A ray-traced scene full of colorful spheres with a glass, diffuse, and metal sphere in the foreground
Graphics · C++ from scratch

Ray Tracing
Engine

An offline-rendered path tracer written in C++ with zero graphics APIs — just vectors, recursive ray bounces, and a PPM file at the end.

About the engine

This is a from-scratch implementation of a recursive path tracer, built while working through Peter Shirley's Ray Tracing in One Weekend. No OpenGL, no Vulkan, no precompiled libraries — every pixel is the result of a ray cast into the scene, bounced off surfaces according to material BRDFs, and accumulated over hundreds of samples.

The point wasn't to be fast. The point was to understand what a graphics API is actually doing under the hood — how rays are generated, how intersections are computed, how light scatters off different materials, why noise looks the way it does.

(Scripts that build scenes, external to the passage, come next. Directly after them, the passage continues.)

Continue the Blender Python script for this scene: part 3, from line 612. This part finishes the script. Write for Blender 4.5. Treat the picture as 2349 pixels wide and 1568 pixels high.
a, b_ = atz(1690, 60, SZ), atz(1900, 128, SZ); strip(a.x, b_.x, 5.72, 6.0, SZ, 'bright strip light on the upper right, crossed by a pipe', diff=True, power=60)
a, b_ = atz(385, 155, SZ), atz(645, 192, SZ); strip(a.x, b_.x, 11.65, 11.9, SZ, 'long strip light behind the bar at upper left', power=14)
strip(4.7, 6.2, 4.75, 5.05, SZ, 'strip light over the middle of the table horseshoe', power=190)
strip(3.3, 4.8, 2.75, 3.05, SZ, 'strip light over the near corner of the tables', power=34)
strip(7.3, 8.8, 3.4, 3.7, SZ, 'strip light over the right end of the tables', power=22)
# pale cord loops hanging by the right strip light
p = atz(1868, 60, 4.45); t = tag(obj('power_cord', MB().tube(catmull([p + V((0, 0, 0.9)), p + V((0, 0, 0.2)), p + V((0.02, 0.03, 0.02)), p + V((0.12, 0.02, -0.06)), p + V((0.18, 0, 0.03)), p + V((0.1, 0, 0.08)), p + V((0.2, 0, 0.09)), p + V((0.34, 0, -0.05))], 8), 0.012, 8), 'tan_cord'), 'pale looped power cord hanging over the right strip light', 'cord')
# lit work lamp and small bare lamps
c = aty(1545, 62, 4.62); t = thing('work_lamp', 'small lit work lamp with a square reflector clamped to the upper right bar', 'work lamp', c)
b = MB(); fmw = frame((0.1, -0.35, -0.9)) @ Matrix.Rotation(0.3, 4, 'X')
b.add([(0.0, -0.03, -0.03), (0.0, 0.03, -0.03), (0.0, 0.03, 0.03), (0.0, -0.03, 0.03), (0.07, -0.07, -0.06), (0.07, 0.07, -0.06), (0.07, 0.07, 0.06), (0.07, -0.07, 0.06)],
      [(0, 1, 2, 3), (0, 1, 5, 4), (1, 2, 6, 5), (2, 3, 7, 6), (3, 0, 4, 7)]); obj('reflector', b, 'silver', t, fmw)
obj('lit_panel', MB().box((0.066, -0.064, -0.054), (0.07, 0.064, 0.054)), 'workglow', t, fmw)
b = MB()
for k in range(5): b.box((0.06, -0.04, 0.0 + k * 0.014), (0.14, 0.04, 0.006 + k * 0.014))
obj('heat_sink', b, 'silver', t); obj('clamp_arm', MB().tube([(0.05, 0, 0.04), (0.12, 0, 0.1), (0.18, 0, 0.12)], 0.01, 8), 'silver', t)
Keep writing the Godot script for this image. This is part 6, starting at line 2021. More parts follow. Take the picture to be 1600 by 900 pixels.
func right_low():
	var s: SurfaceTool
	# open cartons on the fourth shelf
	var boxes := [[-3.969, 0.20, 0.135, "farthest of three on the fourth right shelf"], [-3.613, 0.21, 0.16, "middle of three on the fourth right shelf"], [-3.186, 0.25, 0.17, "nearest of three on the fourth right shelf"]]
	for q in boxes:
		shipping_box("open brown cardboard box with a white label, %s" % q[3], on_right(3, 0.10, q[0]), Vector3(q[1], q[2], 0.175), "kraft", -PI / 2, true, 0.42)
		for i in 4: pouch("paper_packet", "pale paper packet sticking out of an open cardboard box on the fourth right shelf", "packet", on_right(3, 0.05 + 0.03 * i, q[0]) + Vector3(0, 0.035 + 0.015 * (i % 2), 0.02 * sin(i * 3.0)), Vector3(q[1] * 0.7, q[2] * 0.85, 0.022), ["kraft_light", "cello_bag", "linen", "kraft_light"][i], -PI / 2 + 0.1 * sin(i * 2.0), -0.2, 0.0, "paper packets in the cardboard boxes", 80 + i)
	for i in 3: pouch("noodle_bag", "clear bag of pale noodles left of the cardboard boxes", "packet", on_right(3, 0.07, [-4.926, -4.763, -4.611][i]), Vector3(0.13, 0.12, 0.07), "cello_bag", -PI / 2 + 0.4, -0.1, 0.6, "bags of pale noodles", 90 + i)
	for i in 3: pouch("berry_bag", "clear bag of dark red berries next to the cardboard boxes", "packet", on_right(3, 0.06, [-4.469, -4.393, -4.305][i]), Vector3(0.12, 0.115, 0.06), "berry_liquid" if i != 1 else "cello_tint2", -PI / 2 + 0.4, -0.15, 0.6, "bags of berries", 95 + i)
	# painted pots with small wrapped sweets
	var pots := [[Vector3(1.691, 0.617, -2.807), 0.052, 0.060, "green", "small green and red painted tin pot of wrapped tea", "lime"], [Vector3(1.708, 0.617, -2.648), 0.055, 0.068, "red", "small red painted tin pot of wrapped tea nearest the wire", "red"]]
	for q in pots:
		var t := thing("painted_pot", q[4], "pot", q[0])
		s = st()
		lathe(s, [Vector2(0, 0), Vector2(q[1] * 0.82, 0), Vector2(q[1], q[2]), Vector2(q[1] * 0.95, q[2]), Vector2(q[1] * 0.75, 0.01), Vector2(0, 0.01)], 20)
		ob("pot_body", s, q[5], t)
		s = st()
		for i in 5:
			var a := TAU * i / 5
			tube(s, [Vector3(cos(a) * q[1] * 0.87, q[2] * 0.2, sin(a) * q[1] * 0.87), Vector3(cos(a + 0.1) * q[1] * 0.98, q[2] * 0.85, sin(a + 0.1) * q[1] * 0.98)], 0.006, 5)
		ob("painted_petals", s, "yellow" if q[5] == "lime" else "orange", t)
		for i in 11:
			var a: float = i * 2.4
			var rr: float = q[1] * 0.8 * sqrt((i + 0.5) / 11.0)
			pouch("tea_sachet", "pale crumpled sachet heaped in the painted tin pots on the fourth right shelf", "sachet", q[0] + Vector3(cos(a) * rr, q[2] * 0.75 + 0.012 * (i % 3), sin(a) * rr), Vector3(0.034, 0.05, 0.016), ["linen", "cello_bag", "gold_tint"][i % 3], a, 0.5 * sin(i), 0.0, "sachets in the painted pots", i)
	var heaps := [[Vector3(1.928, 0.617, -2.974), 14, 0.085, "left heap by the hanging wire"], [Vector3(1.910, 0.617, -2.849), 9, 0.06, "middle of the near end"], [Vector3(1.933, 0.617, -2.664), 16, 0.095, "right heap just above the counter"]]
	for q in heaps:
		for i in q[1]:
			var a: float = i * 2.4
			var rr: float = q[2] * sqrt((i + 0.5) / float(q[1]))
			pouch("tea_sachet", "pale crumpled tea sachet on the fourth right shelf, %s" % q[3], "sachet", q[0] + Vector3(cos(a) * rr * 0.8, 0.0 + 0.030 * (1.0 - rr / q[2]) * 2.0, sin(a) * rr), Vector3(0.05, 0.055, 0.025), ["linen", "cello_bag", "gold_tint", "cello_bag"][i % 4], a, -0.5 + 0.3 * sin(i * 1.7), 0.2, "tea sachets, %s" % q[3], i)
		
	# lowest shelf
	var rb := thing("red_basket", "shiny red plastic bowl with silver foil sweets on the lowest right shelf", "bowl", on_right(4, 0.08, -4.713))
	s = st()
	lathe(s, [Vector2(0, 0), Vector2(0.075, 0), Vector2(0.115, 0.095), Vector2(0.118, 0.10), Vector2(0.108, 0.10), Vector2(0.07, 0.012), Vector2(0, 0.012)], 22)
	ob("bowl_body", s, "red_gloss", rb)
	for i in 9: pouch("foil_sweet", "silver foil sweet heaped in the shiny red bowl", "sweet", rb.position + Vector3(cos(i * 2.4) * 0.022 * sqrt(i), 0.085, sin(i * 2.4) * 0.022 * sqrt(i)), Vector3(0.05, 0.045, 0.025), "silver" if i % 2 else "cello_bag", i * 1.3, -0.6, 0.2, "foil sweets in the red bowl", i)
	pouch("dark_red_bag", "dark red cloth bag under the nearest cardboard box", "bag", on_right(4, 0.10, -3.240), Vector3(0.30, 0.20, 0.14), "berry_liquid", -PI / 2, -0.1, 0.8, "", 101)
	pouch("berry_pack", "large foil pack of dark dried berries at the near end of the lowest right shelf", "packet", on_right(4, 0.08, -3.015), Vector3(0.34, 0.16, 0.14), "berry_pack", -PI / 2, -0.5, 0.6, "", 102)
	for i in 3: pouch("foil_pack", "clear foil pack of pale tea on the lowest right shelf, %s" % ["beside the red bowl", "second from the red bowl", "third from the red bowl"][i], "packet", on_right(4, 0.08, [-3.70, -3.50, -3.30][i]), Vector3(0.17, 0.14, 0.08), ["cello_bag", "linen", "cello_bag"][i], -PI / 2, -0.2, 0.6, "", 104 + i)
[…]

By the end the engine renders the classic cover-image scene of the book: a sea of randomly placed spheres with glass, diffuse, and metal materials.

Language

C++ (no third-party libs)

Output

PPM image · offline render

Reference

Ray Tracing in One Weekend

Concepts

BRDF · Snell · Schlick · Antialiasing

What it implements

  • Ray generation. Pinhole camera with configurable position, target, up-vector, and vertical FOV.
  • Sphere intersection. Closed-form quadratic solve for ray–sphere hits, sorted by distance.
  • Antialiasing. Multiple jittered rays per pixel, averaged for clean edges and soft shadows.
  • Diffuse (Lambertian). Random unit-sphere scattering — produces matte, color-tinted surfaces.
  • Metal. Mirror reflection with optional fuzz factor; recovers reflective spheres with imperfect surfaces.
  • Dielectric. Refraction via Snell's law + Schlick approximation for Fresnel — yields convincing glass.
  • Defocus blur. Lens-aperture sampling for depth-of-field effects.
  • Gamma correction. sRGB output mapping so the linear-space math actually looks right on a monitor.